Voices sympathetic to Goettingen's position are also present in the book.

"It seems appropriate for Professor Luedemann to practice his scholarship in a way that doesn't involve a responsibility for preparing people to minister to those of a faith to which he no longer subscribes," writes Stephen B. Presser, professor of legal history and business law at Northwestern University. His "right to academic freedom ought to be viewed as guaranteeing him no more than a place in his university, but not on the faculty of theology."

The years of conflict have taken a heavy toll, said Luedemann, a congenial conversationalist with a rumpled appearance similar to that of Garrison Keillor.

His status as a pariah discourages students from taking his classes. His legal and other costs have risen to five figures, and he has sold a life insurance policy to help meet them. With the exception of his sister, no one in his family, including his wife of 32 years, shares his views.

Luedemann said he felt increasing frustration as he took his growing concerns to colleagues.

"All in all," he said, "I got the impression that some lacked the seriousness which is required to be a theologian or just did not want to be bothered. Political correctness was probably also involved and possibly a wisdom that I just did not and still do not have.

"Thus I felt terribly lonely and continued my rocky journey, keeping always in mind that yes is yes and no is no."

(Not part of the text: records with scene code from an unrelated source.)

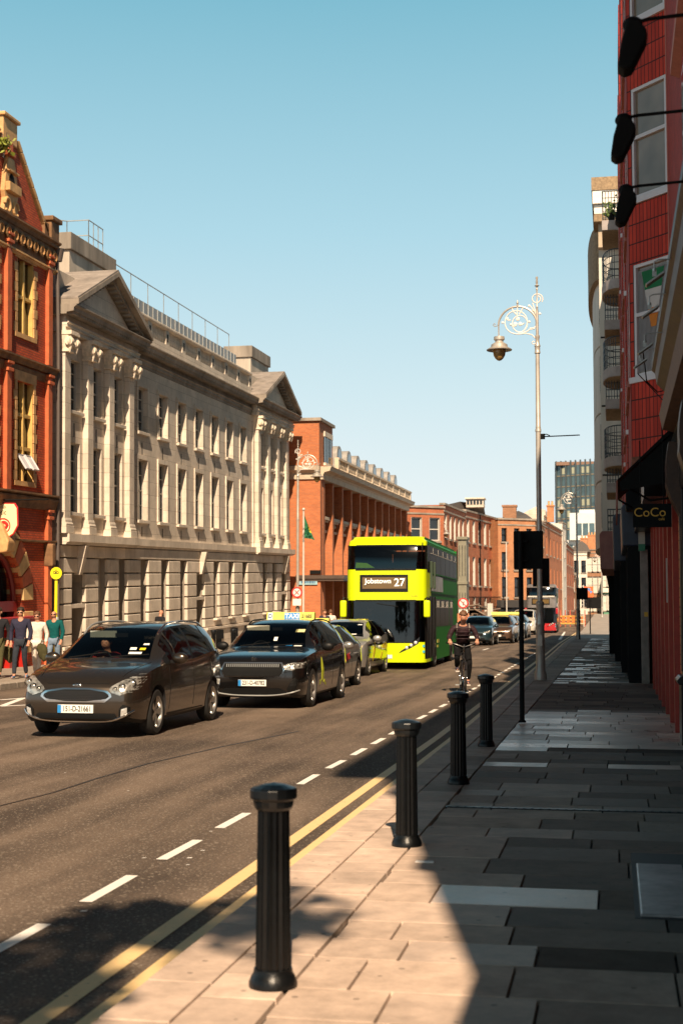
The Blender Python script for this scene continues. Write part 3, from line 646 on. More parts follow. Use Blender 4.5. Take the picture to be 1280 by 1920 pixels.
sB = shop('shopfront', 'navy shopfront with graffiti scrawl on its end wall', 39.8, 49, .29, 4.45, M_NAVY, .02, 3.15, M_BLK2)
sC = shop('shopfront', 'shopfront with faded pink fascia at the foot of the balconied block', 49.1, 58, .12, 4.5, mat('dusky_pink_fascia', (.30, .13, .11), .7, var=.2), -.42, 3.2, M_BLK2)
sD = shop('shopfront', 'farthest black shopfront standing forward of the others on the right', 58.1, 88, -.1, 4.3, M_BLK2, -.3, 3.3, M_BLK2, 5)
# graffiti tag on end wall of sB
mb = MB(); base = atY(1178, 1138, 39.75)
sq = [(0, .05), (.12, .16), (.2, .18), (.06, .1), (.04, .0), (.2, -.06), (.26, .06), (.3, .14), (.28, -.02), (.34, -.1), (.4, .05), (.36, .1), (.42, .02), (.5, .04), (.44, -.07), (.52, -.1)]
mb.tube([(base.x+a*.9, 39.775, base.z+b) for a, b in sq], .012, 6); mb.build('graffiti', mat('white_spray', (.45, .47, .45), .8), sB)
mb = MB(); mb.box(.62, .80, 33.7, 33.95, .1, 3.2); tag(mb.build('stone_pilaster', mat('grey_stone', (.22, .19, .16), .8, var=.3), bevel=.02), 'narrow grey stone pilaster between brick piers and the dark shopfront', 'pilaster')
mb = MB(); p = atY(1196, 985, 33.5); q = atY(1209, 1033, 33.5); mb.box(p.x, q.x, 33.5, 33.56, q.z, p.z); hs = mb.build('hanging_sign', mat('cream_sign', (.42, .40, .33), .6, var=.1)); tag(hs, 'small cream and green hanging sign beyond the brick piers', 'sign')
mb = MB(); mb.box(p.x, q.x, 33.49, 33.5, q.z, q.z+.16); mb.build('green_band', mat('sign_green', (.03, .18, .10), .6), hs)
mb = MB(); p = atY(1211, 1152, 31.5); mb.box(p.x-.04, p.x+.04, 31.5, 31.55, p.z-.05, p.z+.05); tag(mb.build('alarm_box', mat('alarm_yellow', (.6, .35, .03), .5)), 'tiny yellow box fixed by the doorway beyond the piers', 'box')
# C: cream block with balconies
M_CREAM = mat('cream_render', (.60, .56, .50), .8, var=.12, vs=2, streak=True)
M_BEIGE = mat('beige_cladding', (.44, .35, .26), .8, var=.15, vs=2)
M_COPING = mat('speckled_brown_coping', (.27, .19, .115), .9, var=.4, vs=9)
Cc = E('balconied_apartment_block', 'cream apartment block with curved balconies beyond the red building', 'building', (0, 0, 0))
mb = MB(); mb.box(.55, 14, 50.0, 60, 4.45, 18.5); mb.box(-.42, 14, 60, 88, 4.4, 17.5); mb.build('wall', M_CREAM, Cc)
# bowed bay that swells toward the street, capped by a brown curved parapet
def bow(x0, x1, yc, ry, z0, z1, prot, m, nm, par, zpow=0):
    mb = MB(); n = 16; vs = []
    ring = [(x1, yc-ry)]+[(x0-prot*math.sin(math.pi*k/n), yc-ry*math.cos(math.pi*k/n)) for k in range(n+1)]+[(x1, yc+ry)]
    mb.prism(ring, 'z', z0, z1); return mb.build(nm, m, par, smooth=True)
for k, z in enumerate((4.5, 7.4, 10.3, 13.2)):
    b = bow(-.36, 1, 67, 5.5, z, z+2.82, .42, M_CREAM, 'bow_front', Cc)
    mb = MB(); mb.box(-.44, -.42, 60.8, 62.2, z+.8, z+2.3); mb.build('window', M_WGL, Cc)
    mb = MB(); mb.box(-.38, .3, 59.96, 60.01, z+.02, z+.08); mb.build('joint_line', M_BLK2, Cc)
bow(-.42, 1, 67, 6.3, 15.9, 18.2, .55, M_COPING, 'curved_parapet', Cc)
mb = MB(); mb.box(-.60, 10, 59.2, 75, 18.0, 18.3); mb.box(-.68, 10.2, 59.1, 75.2, 19.3, 19.85); o1 = mb.build('penthouse_coping', M_COPING, Cc)
mb = MB(); mb.box(-.42, 9.8, 59.6, 74.8, 17.0, 19.28); mb.build('penthouse', M_BEIGE, Cc)
mb = MB(); mb.box(-.64, 10, 59.14, 60.2, 18.75, 19.29); mb.box(-.58, 10, 59.3, 60.2, 18.35, 18.72); mb.build('white_soffit_band', mat('white_fascia', (.74, .70, .64), .6), Cc)
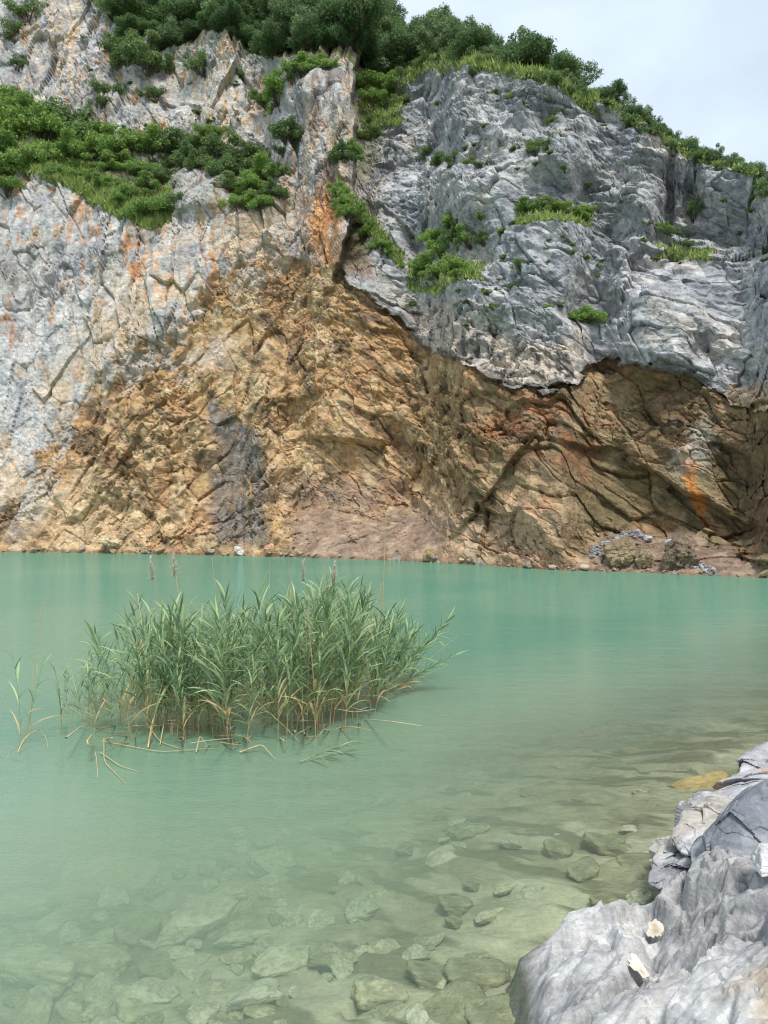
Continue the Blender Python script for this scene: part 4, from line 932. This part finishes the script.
thin = [make_reed(1250 + i, h, b, n_) for i, (h, b, n_) in enumerate([(2.0, .12, 7), (1.8, .22, 6), (2.1, .08, 8), (1.7, .3, 6)])]
dry = [make_reed(1300 + i, h, b, n_, 'dry') for i, (h, b, n_) in enumerate([(2.2, .08, 2), (2.0, .15, 3), (2.4, .05, 0), (1.3, .2, 4)])]
plume = [make_reed(1350 + i, h, b, 2, 'plume') for i, (h, b) in enumerate([(2.5, .05), (2.5, .08)])]
ru = set()
def put(protos, i, x, y, sc, lean, laz, label, group, hs=1.0):
    q = protos[i]; key = (id(protos), i)
    o = dup(q) if key in ru else q; ru.add(key)
    o.location = (x, y, 0)
    rot = Matrix.Rotation(lean, 4, Vector((-math.sin(laz), math.cos(laz), 0))) @ Matrix.Rotation(rng.uniform(0, 6.28), 4, 'Z')
    o.rotation_euler = rot.to_euler(); o.scale = (sc, sc, sc * hs)
    return tag(o, label, 'reed', group)
GR = 'reeds standing in the clump'
top_px = pl([(60, 668), (80, 650), (110, 630), (130, 610), (150, 592), (180, 606), (215, 604), (250, 596), (275, 588), (320, 578), (350, 578), (375, 596), (400, 625), (430, 655)])
n_ = 0
tr = 0
while n_ < 292 and tr < 20000:
    tr += 1
    x = rng.uniform(66, 408)
    yf = np.interp(x, [66, 100, 150, 250, 340, 380, 410], [724, 740, 746, 748, 738, 712, 690]); ybk = np.interp(x, [66, 150, 300, 410], [706, 694, 676, 670])
    y = yf + (ybk - yf) * rng.random() ** .9
    if x < 120 and rng.random() < .35: continue
    p = WZ(x, y, 0)
    tp_ = top_px(x) + abs(rng.normal(0, 20)) + 1
    Hn = (y - tp_) / FPX * p[1]
    if Hn < .4: continue
    Lh = Hn * rng.uniform(.82, 1.0)
    thinq = x < 150 and rng.random() < .75
    lean = abs(rng.normal(.05, .07)) + (.24 * ((x - 340) / 70) if x > 340 else 0); laz = rng.normal(0, .5) if x > 250 else rng.uniform(0, 6.28)
    u = rng.random()
    sidew = 'thin sparse green reed on the left side of the clump' if x < 150 else ('tall leafy green reed in the middle of the clump' if x < 270 else 'broad leaved green reed in the dense right half of clump')
    if u < .13:
        put(dry, int(rng.integers(0, 2)), p[0], p[1], max(Lh / 1.7, .25), lean + abs(rng.normal(0, .05)), laz, 'bare tan dead stalk standing among the green reeds', GR)
    elif thinq: put(thin, int(rng.integers(0, 4)), p[0], p[1], Lh / 1.45, lean, laz, sidew, GR)
    else:
        i = int(rng.integers(0, 10)); put(green, i, p[0], p[1], max(Lh / 1.88, .3), lean, laz, sidew, GR)
    n_ += 1
# right fringe, leaning out over the water
for x, y, sc, ln in [(372, 700, .85, .55), (380, 694, .9, .65), (388, 690, .85, .75), (366, 712, .7, .6), (392, 684, .9, .85), (376, 684, .95, .55), (360, 690, .95, .42), (384, 704, .7, .8), (396, 692, .75, .95), (350, 720, .7, .5)]:
    p = WZ(x, y, 0); put(green, int(rng.integers(0, 10)), p[0] - .12, p[1], sc * .88, ln, rng.normal(-.1, .25), 'green reed leaning far out to the right over the water', GR)
# tall dry stalks and plumes, by where they reach in the photograph
for bx_, by_, tx, ty, kind, i, lab in [
    (170, 715, 160, 562, plume, 0, 'leftmost tall reed carrying a feathery seed plume'), (188, 712, 183, 560, plume, 1, 'tall plumed reed second from the left'), (308, 700, 311, 566, plume, 0, 'tall reed with the broadest brown plume above the dense half'), (338, 700, 344, 568, plume, 1, 'plumed reed at the right of the dense half'),
    (222, 712, 221, 556, dry, 2, 'lone straight bare stalk rising above the middle of the clump'), (262, 712, 279, 560, dry, 2, 'bare stalk slanting right above the clump middle'), (298, 708, 297, 566, dry, 2, 'bare upright stalk left of the broadest plume'), (328, 704, 332, 560, dry, 2, 'thin bare stalk between two plumes'), (376, 690, 396, 512, dry, 2, 'tallest bare stalk slanting up toward the cliff foot'),
    (372, 690, 388, 586, dry, 2, 'short bare stalk beside the tallest slanting one'), (384, 690, 400, 600, dry, 2, 'bare stalk slanting right at the clump edge'), (352, 704, 372, 580, dry, 0, 'tan stalk behind the dense right half'), (392, 688, 460, 640, dry, 2, 'long bare stalk reaching out far right over the water'), (390, 694, 448, 652, dry, 1, 'lower tan stalk reaching right over the water')]:
    p = WZ(bx_, by_, 0); dx = (tx - bx_) / FPX * p[1]; dz = (by_ - ty) / FPX * p[1]
    Ln = math.hypot(dx, dz); sc = Ln / (2.05 if kind is dry and i == 2 else (2.15 if kind is plume else 1.85))
    o = put(kind, i, p[0], p[1], sc, 0, 0, lab, GR); o.rotation_euler = (0, math.atan2(dx, dz), 0)
# isolated wisps at the left, bent and floating leaves in front
for x, y, H_, ln, laz, pr, i, lab in [
    (21, 748, .80, .05, 0, thin, 0, 'thin dark reed standing alone at far left'), (25, 742, .72, .14, 0, thin, 2, 'second thin reed at far left leaning right'), (29, 736, .95, .04, 0, dry, 2, 'pale straight wisp behind the two far left reeds'),
    (62, 735, .75, .06, 0, thin, 1, 'single thin reed just left of the clump'), (70, 730, .7, .12, 3.1, thin, 3, 'thin reed at the clump edge leaning left')]:
    p = WZ(x, y, 0); put(pr, i, p[0], p[1], H_ * .9, ln, laz, lab, 'lone reeds left of the clump')
def bent(name, pts, w, colr, label, group, twig=True):
    r = np.random.default_rng(int(abs(pts[0][0] * 7 + pts[0][1])))
    q = [WZ(a, b, z_) for a, b, z_ in pts]; tt = np.linspace(0, 1, len(q)); s_ = np.linspace(0, 1, 14)
    q = np.array([[np.interp(v_, tt, [a[i] for a in q]) for i in range(3)] for v_ in s_]); q[1:-1] = (q[:-2] + 2 * q[1:-1] + q[2:]) / 4
    v, fc = tube(q, w * (1 - .75 * s_), 5)
    o = obj(name, mesh_np(name, v, fc, M_STEM, np.array(colr) * r.uniform(.85, 1.15, (len(v), 1)), smooth=True)); return tag(o, label, 'reed', group)
GF = 'fallen reed stalks at the front of the clump'
for pts, w, lab in [
    ([(92, 735, .16), (86, 742, .3), (96, 752, .04), (98, 778, .01)], .012, 'bent yellow stalk drooping into water left of the clump front'), ([(104, 738, .05), (104, 762, .02), (126, 784, .01)], .009, 'lower tan stalk lying on water at left front'),
    ([(100, 752, .03), (120, 766, .02), (140, 772, .01)], .007, 'thin tan stalk spreading right on water at left front'), ([(66, 738, .3), (90, 720, .02)], .012, 'broken tan stalk end sticking out at the left edge'), ([(148, 748, .02), (152, 722, .22), (162, 700, .34)], .012, 'broken tan stalk propped up in front'),
    ([(146, 722, .1), (160, 742, .02), (185, 750, .02)], .009, 'crossed tan stalk lying in front of the clump'), ([(108, 742, .02), (160, 752, .02), (215, 748, .02)], .006, 'long thin pale stalk floating along the clump front'), ([(255, 700, .3), (280, 722, .15), (300, 742, .03)], .009, 'pale straight broken stalk slanting across the dense front'),
    ([(240, 752, .02), (262, 744, .10), (276, 760, .01)], .010, 'curled tan leaf at the clump foot'), ([(18, 752, .02), (24, 738, .16), (38, 728, .22), (46, 736, .1), (48, 748, .03)], .007, 'arched pale leaf beside the far left reeds'), ([(20, 745, .25), (10, 752, .1), (5, 760, .01)], .007, 'drooping pale leaf left of the far left reeds'),
    ([(160, 745, .02), (166, 712, .2), (172, 735, .02)], .008, 'bent over tan stalk near the crossed ones'), ([(196, 752, .02), (200, 735, .18), (208, 748, .02)], .007, 'small bent tan stalk at the front middle')]:
    bent('reed_stalk', pts, w, (.50, .40, .22), lab, GF)
for _ in range(38):                                        # broken dead stubs between the reed feet
    x = rng.uniform(90, 380); yf = np.interp(x, [66, 100, 150, 250, 340, 380, 410], [724, 740, 746, 748, 738, 712, 690]); y = yf - rng.uniform(-2, 22)
    a_, l_ = rng.normal(0, 22), rng.uniform(.06, .45)
    bent('reed_stalk', [(x, y, 0), (x + a_ * .5, y + rng.uniform(-2, 4), l_), (x + a_, y + rng.uniform(-1, 8), max(l_ - rng.uniform(0, .4), .01))], rng.uniform(.006, .010), [(.46, .35, .19), (.36, .24, .12), (.52, .44, .28)][int(rng.integers(0, 3))], 'short broken dead stalk among the reed feet along the clump front', 'broken stalks at the reed feet')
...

Yet Luedemann also has been heartened by a small number of friends and colleagues who have "deep sympathy" for his struggle.

"Had not Jack Neusner offered an opportunity to speak publicly about the whole mess, I would have been willing to stay quiet and wait for the decisions of the courts," said Luedemann, whose essay on the dispute is included in the new book.

At bottom is the quest for historical truth and its place in the modern university, he said.

"All I have claimed is that the pursuit of theology as an academic discipline should not be tied to the confession [of faith], and that if it is, it is not a true academic discipline."